## WRITTEN INSTRUCTION
Every line below should be copied exactly; drop the pictures.

————————

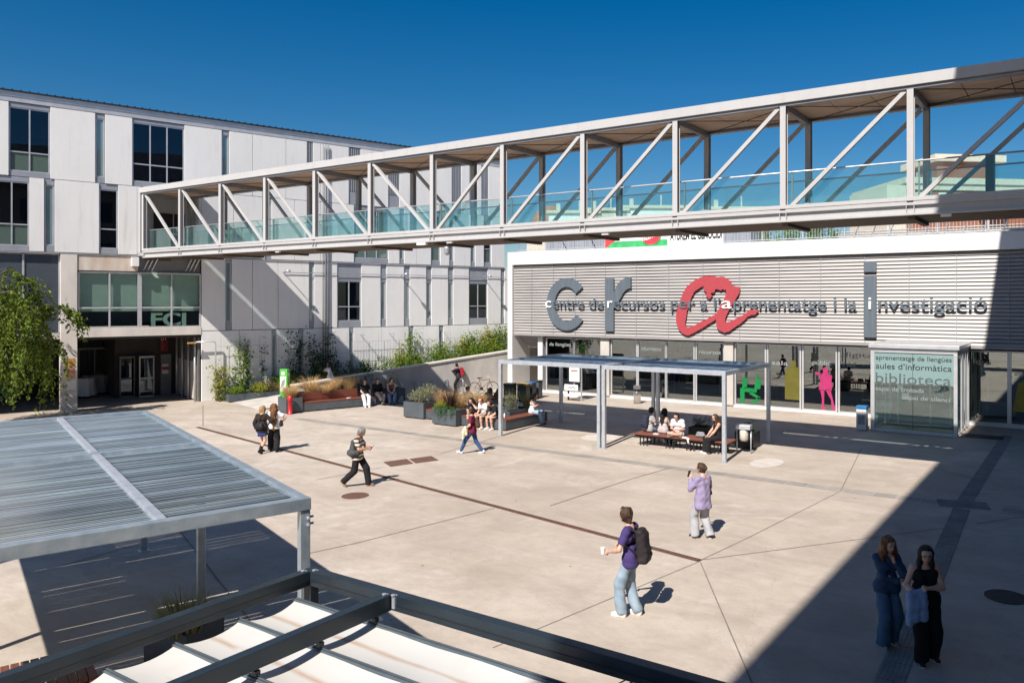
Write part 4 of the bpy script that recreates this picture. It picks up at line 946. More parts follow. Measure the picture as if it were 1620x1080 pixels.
for (x, y) in ((.02, .02), (4.82, .02), (PL-.11, .02), (.02, PW-.12), (4.82, PW-.12), (PL-.11, PW-.12)):
    mb = MB(); mb.box(x, x+.11, y-.018, y+.10, .012, 2.838); mb.build('post', GALV, t, bevel=.008); mb = MB(); mb.box(x-.05, x+.16, y-.07, y+.15, 0, .012); mb.build('base_plate', GALVP, t)
mb = MB()
for z_ in (2.66, 2.74):
    mb.tube([(-.02, .03, z_), (.02, .03, z_)], .018, 6)
    mb.tube([(.07, -.05, z_), (.07, .0, z_)], .014, 6)
mb.build('bolt', GALVP, t)
mb = MB(); mb.box(4.84, 4.88, 1.46, 1.505, 2.88, 2.985); mb.box(4.86, 4.90, 2.96, 3.005, 2.88, 2.985); mb.build('bracket', GALVP, t)
# ------------------------------------------------------------------ pergola in front of the library: two frames side by side
def small_pergola(x0, x1, label):
    t = thing('shade_pergola', (x0, 24.0, 0), 0, label, 'pergola', 'twin pergolas in front of the library'); Lx = x1-x0; Ly = 4.3
    for y in (0, Ly-.12):
        MB().box(0, Lx, y, y+.12, 2.85, 3.0).build('main_beam', GALVP, t, bevel=.006)
    for x in (0, Lx-.11): MB().box(x, x+.11, .12, Ly-.12, 2.852, 2.998).build('end_beam', GALVP, t, bevel=.006)
    for y in (1.40, 2.80): MB().box(.11, Lx-.11, y, y+.09, 2.86, 2.99).build('cross_beam', GALV, t, bevel=.005)
    for y0, y1 in ((.12, 1.40), (1.49, 2.80), (2.89, Ly-.12)):
        mb = MB(); x = .155
        while x < Lx-.15:
            ti = .018+rs.uniform(-.004, .004); a, b = x-.0445, x+.0445
            mb.add([(a, y0, 2.905+ti), (b, y0, 2.905-ti), (b, y1, 2.905-ti), (a, y1, 2.905+ti), (a, y0, 2.898+ti), (b, y0, 2.898-ti), (b, y1, 2.898-ti), (a, y1, 2.898+ti)], [(0,1,2,3),(7,6,5,4),(0,4,5,1),(2,6,7,3),(1,5,6,2),(3,7,4,0)])
            x += .0745+(.012 if rs.random() < .04 else 0)
        mb.build('slat_panel', SLAT, t)
    for x in (.0, Lx-.13):
        for y in (.0, Ly-.13):
            MB().box(x+.001, x+.129, y+.001, y+.129, .012, 2.848).build('post', GALVP, t, bevel=.008); MB().box(x-.03, x+.16, y-.03, y+.16, 0, .011).build('base_plate', GALVP, t)
    return t
small_pergola(-19.69, -14.98, 'left frame of the twin galvanised pergolas, reaching towards the planters')
small_pergola(-14.90, -10.12, 'right frame of the twin galvanised pergolas, standing over the wooden bench')
# ------------------------------------------------------------------ dark framed canvas awning, bottom of the view
t = thing('canvas_awning', (-7.29, 5.64, 0), 0, 'dark framed awning with sagging white canvas strips in the near foreground', 'awning')
ZT, ZL = 2.34, 2.18
BATM = mat('slate_batten', (.10,.125,.145), .4, .3, var=.08)
def beam(x0, x1, y0, y1, z0, z1, nm='frame_beam'):
    MB().box(x0, x1, y0, y1, z0, z1).build(nm, NAVY, t, bevel=.006)
beam(-.06, .06, -4.6, -.061, ZL, ZT); beam(1.22, 1.33, -4.6, -.061, ZL, ZT); beam(-.06, 7.8, -.06, .06, ZL, ZT); beam(5.0, 5.12, -4.6, -.061, ZL, ZT)
mb = MB(); mb.box(.061, .066, -4.5, -.08, 2.24, 2.247); mb.box(-.066, -.061, -4.5, -.08, 2.24, 2.247); mb.box(.08, 6.5, -.067, -.061, 2.24, 2.247); mb.build('beam_groove', BLKP, t)
for (x, y) in ((-.055, -.055), (6.5, -.055), (-.055, -4.5)): MB().box(x+.001, x+.115, y, y+.11, 0, ZL-.001).build('post', NAVY, t, bevel=.006)
for (x, y) in ((.0, -.11), (1.275, -.11), (.09, -.03), (1.37, -.08)):
    mb = MB(); mb.lathe([(.0,.0),(.022,.004),(.022,.014),(.0,.016)], (x, y, ZT), 8); mb.box(x-.02, x+.02, y+.0, y+.045, ZL+.03, ZT+.001); mb.build('corner_bolt', GALVP, t)
BATT = [-.23, -.89, -1.55, -2.16, -2.78, -3.4]; ZB = 2.07; XF0 = .02
for y in BATT:
    mb = MB(); mb.box(XF0, 5.9, y-.024, y+.024, ZB-.03, ZB+.025); mb.box(XF0, 5.9, y-.010, y+.010, ZB+.0255, ZB+.038); mb.build('batten', BATM, t, bevel=.005)
def fab_mat():
    m, tt, out = nt('stained_canvas'); L = tt.links.new; p = N(tt, 'ShaderNodeBsdfPrincipled', i_Roughness=.8); 
    tl = N(tt, 'ShaderNodeBsdfTranslucent'); mx = N(tt, 'ShaderNodeMixShader', i_0=.15); L(p.outputs[0], mx.inputs[1]); L(tl.outputs[0], mx.inputs[2]); L(mx.outputs[0], out.inputs[0])
    tc = N(tt, 'ShaderNodeTexCoord'); sx = N(tt, 'ShaderNodeSeparateXYZ'); L(tc.outputs['UV'], sx.inputs[0])
    mp = N(tt, 'ShaderNodeMapping'); mp.inputs['Scale'].default_value = (1.1, 3.5, 1); L(tc.outputs['Object'], mp.inputs[0]); nz = N(tt, 'ShaderNodeTexNoise', i_Scale=1.3, i_Detail=6.); L(mp.outputs[0], nz.inputs[0])
    d = N(tt, 'ShaderNodeMath', operation='SUBTRACT', i_1=.5); L(sx.outputs[1], d.inputs[0]); ab = N(tt, 'ShaderNodeMath', operation='ABSOLUTE'); L(d.outputs[0], ab.inputs[0])
    wob = N(tt, 'ShaderNodeMath', operation='MULTIPLY_ADD', i_1=.16, i_2=-.08); L(nz.outputs[0], wob.inputs[0]); ad = N(tt, 'ShaderNodeMath', operation='ADD'); L(ab.outputs[0], ad.inputs[0]); L(wob.outputs[0], ad.inputs[1])
    r = N(tt, 'ShaderNodeMapRange', i_1=.0, i_2=.085, i_3=1., i_4=0.); L(ad.outputs[0], r.inputs[0])
    r2 = N(tt, 'ShaderNodeMapRange', i_1=.40, i_2=.52); L(nz.outputs[0], r2.inputs[0]); mu = N(tt, 'ShaderNodeMath', operation='MULTIPLY'); L(r.outputs[0], mu.inputs[0]); L(r2.outputs[0], mu.inputs[1])
    m2 = N(tt, 'ShaderNodeMath', operation='MULTIPLY', i_1=.65); L(mu.outputs[0], m2.inputs[0])
    x = N(tt, 'ShaderNodeMix', data_type='RGBA'); x.inputs[6].default_value = (.64,.63,.61,1); x.inputs[7].default_value = (.40,.19,.06,1); L(m2.outputs[0], x.inputs[0])
    n2 = N(tt, 'ShaderNodeTexNoise', i_Scale=2.2, i_Detail=5.); L(tc.outputs['Object'], n2.inputs[0]); r4 = N(tt, 'ShaderNodeMapRange', i_1=.5, i_2=.8, i_3=0, i_4=.3); L(n2.outputs[0], r4.inputs[0])
    y = N(tt, 'ShaderNodeMix', data_type='RGBA'); L(r4.outputs[0], y.inputs[0]); L(x.outputs[2], y.inputs[6]); y.inputs[7].default_value = (.50,.48,.44,1)
    L(y.outputs[2], p.inputs['Base Color']); L(y.outputs[2], tl.inputs[0]); return m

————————

## THE RESPONSE
Write part 4 of the bpy script that recreates this picture. It picks up at line 946. More parts follow. Measure the picture as if it were 1620x1080 pixels.
for (x, y) in ((.02, .02), (4.82, .02), (PL-.11, .02), (.02, PW-.12), (4.82, PW-.12), (PL-.11, PW-.12)):
    mb = MB(); mb.box(x, x+.11, y-.018, y+.10, .012, 2.838); mb.build('post', GALV, t, bevel=.008); mb = MB(); mb.box(x-.05, x+.16, y-.07, y+.15, 0, .012); mb.build('base_plate', GALVP, t)
mb = MB()
for z_ in (2.66, 2.74):
    mb.tube([(-.02, .03, z_), (.02, .03, z_)], .018, 6)
    mb.tube([(.07, -.05, z_), (.07, .0, z_)], .014, 6)
mb.build('bolt', GALVP, t)
mb = MB(); mb.box(4.84, 4.88, 1.46, 1.505, 2.88, 2.985); mb.box(4.86, 4.90, 2.96, 3.005, 2.88, 2.985); mb.build('bracket', GALVP, t)
# ------------------------------------------------------------------ pergola in front of the library: two frames side by side
def small_pergola(x0, x1, label):
    t = thing('shade_pergola', (x0, 24.0, 0), 0, label, 'pergola', 'twin pergolas in front of the library'); Lx = x1-x0; Ly = 4.3
    for y in (0, Ly-.12):
        MB().box(0, Lx, y, y+.12, 2.85, 3.0).build('main_beam', GALVP, t, bevel=.006)
    for x in (0, Lx-.11): MB().box(x, x+.11, .12, Ly-.12, 2.852, 2.998).build('end_beam', GALVP, t, bevel=.006)
    for y in (1.40, 2.80): MB().box(.11, Lx-.11, y, y+.09, 2.86, 2.99).build('cross_beam', GALV, t, bevel=.005)
    for y0, y1 in ((.12, 1.40), (1.49, 2.80), (2.89, Ly-.12)):
        mb = MB(); x = .155
        while x < Lx-.15:
            ti = .018+rs.uniform(-.004, .004); a, b = x-.0445, x+.0445
            mb.add([(a, y0, 2.905+ti), (b, y0, 2.905-ti), (b, y1, 2.905-ti), (a, y1, 2.905+ti), (a, y0, 2.898+ti), (b, y0, 2.898-ti), (b, y1, 2.898-ti), (a, y1, 2.898+ti)], [(0,1,2,3),(7,6,5,4),(0,4,5,1),(2,6,7,3),(1,5,6,2),(3,7,4,0)])
            x += .0745+(.012 if rs.random() < .04 else 0)
        mb.build('slat_panel', SLAT, t)
    for x in (.0, Lx-.13):
        for y in (.0, Ly-.13):
            MB().box(x+.001, x+.129, y+.001, y+.129, .012, 2.848).build('post', GALVP, t, bevel=.008); MB().box(x-.03, x+.16, y-.03, y+.16, 0, .011).build('base_plate', GALVP, t)
    return t
small_pergola(-19.69, -14.98, 'left frame of the twin galvanised pergolas, reaching towards the planters')
small_pergola(-14.90, -10.12, 'right frame of the twin galvanised pergolas, standing over the wooden bench')
# ------------------------------------------------------------------ dark framed canvas awning, bottom of the view
t = thing('canvas_awning', (-7.29, 5.64, 0), 0, 'dark framed awning with sagging white canvas strips in the near foreground', 'awning')
ZT, ZL = 2.34, 2.18
BATM = mat('slate_batten', (.10,.125,.145), .4, .3, var=.08)
def beam(x0, x1, y0, y1, z0, z1, nm='frame_beam'):
    MB().box(x0, x1, y0, y1, z0, z1).build(nm, NAVY, t, bevel=.006)
beam(-.06, .06, -4.6, -.061, ZL, ZT); beam(1.22, 1.33, -4.6, -.061, ZL, ZT); beam(-.06, 7.8, -.06, .06, ZL, ZT); beam(5.0, 5.12, -4.6, -.061, ZL, ZT)
mb = MB(); mb.box(.061, .066, -4.5, -.08, 2.24, 2.247); mb.box(-.066, -.061, -4.5, -.08, 2.24, 2.247); mb.box(.08, 6.5, -.067, -.061, 2.24, 2.247); mb.build('beam_groove', BLKP, t)
for (x, y) in ((-.055, -.055), (6.5, -.055), (-.055, -4.5)): MB().box(x+.001, x+.115, y, y+.11, 0, ZL-.001).build('post', NAVY, t, bevel=.006)
for (x, y) in ((.0, -.11), (1.275, -.11), (.09, -.03), (1.37, -.08)):
    mb = MB(); mb.lathe([(.0,.0),(.022,.004),(.022,.014),(.0,.016)], (x, y, ZT), 8); mb.box(x-.02, x+.02, y+.0, y+.045, ZL+.03, ZT+.001); mb.build('corner_bolt', GALVP, t)
BATT = [-.23, -.89, -1.55, -2.16, -2.78, -3.4]; ZB = 2.07; XF0 = .02
for y in BATT:
    mb = MB(); mb.box(XF0, 5.9, y-.024, y+.024, ZB-.03, ZB+.025); mb.box(XF0, 5.9, y-.010, y+.010, ZB+.0255, ZB+.038); mb.build('batten', BATM, t, bevel=.005)
def fab_mat():
    m, tt, out = nt('stained_canvas'); L = tt.links.new; p = N(tt, 'ShaderNodeBsdfPrincipled', i_Roughness=.8); 
    tl = N(tt, 'ShaderNodeBsdfTranslucent'); mx = N(tt, 'ShaderNodeMixShader', i_0=.15); L(p.outputs[0], mx.inputs[1]); L(tl.outputs[0], mx.inputs[2]); L(mx.outputs[0], out.inputs[0])
    tc = N(tt, 'ShaderNodeTexCoord'); sx = N(tt, 'ShaderNodeSeparateXYZ'); L(tc.outputs['UV'], sx.inputs[0])
    mp = N(tt, 'ShaderNodeMapping'); mp.inputs['Scale'].default_value = (1.1, 3.5, 1); L(tc.outputs['Object'], mp.inputs[0]); nz = N(tt, 'ShaderNodeTexNoise', i_Scale=1.3, i_Detail=6.); L(mp.outputs[0], nz.inputs[0])
    d = N(tt, 'ShaderNodeMath', operation='SUBTRACT', i_1=.5); L(sx.outputs[1], d.inputs[0]); ab = N(tt, 'ShaderNodeMath', operation='ABSOLUTE'); L(d.outputs[0], ab.inputs[0])
    wob = N(tt, 'ShaderNodeMath', operation='MULTIPLY_ADD', i_1=.16, i_2=-.08); L(nz.outputs[0], wob.inputs[0]); ad = N(tt, 'ShaderNodeMath', operation='ADD'); L(ab.outputs[0], ad.inputs[0]); L(wob.outputs[0], ad.inputs[1])
    r = N(tt, 'ShaderNodeMapRange', i_1=.0, i_2=.085, i_3=1., i_4=0.); L(ad.outputs[0], r.inputs[0])
    r2 = N(tt, 'ShaderNodeMapRange', i_1=.40, i_2=.52); L(nz.outputs[0], r2.inputs[0]); mu = N(tt, 'ShaderNodeMath', operation='MULTIPLY'); L(r.outputs[0], mu.inputs[0]); L(r2.outputs[0], mu.inputs[1])
    m2 = N(tt, 'ShaderNodeMath', operation='MULTIPLY', i_1=.65); L(mu.outputs[0], m2.inputs[0])
    x = N(tt, 'ShaderNodeMix', data_type='RGBA'); x.inputs[6].default_value = (.64,.63,.61,1); x.inputs[7].default_value = (.40,.19,.06,1); L(m2.outputs[0], x.inputs[0])
    n2 = N(tt, 'ShaderNodeTexNoise', i_Scale=2.2, i_Detail=5.); L(tc.outputs['Object'], n2.inputs[0]); r4 = N(tt, 'ShaderNodeMapRange', i_1=.5, i_2=.8, i_3=0, i_4=.3); L(n2.outputs[0], r4.inputs[0])
    y = N(tt, 'ShaderNodeMix', data_type='RGBA'); L(r4.outputs[0], y.inputs[0]); L(x.outputs[2], y.inputs[6]); y.inputs[7].default_value = (.50,.48,.44,1)
    L(y.outputs[2], p.inputs['Base Color']); L(y.outputs[2], tl.inputs[0]); return m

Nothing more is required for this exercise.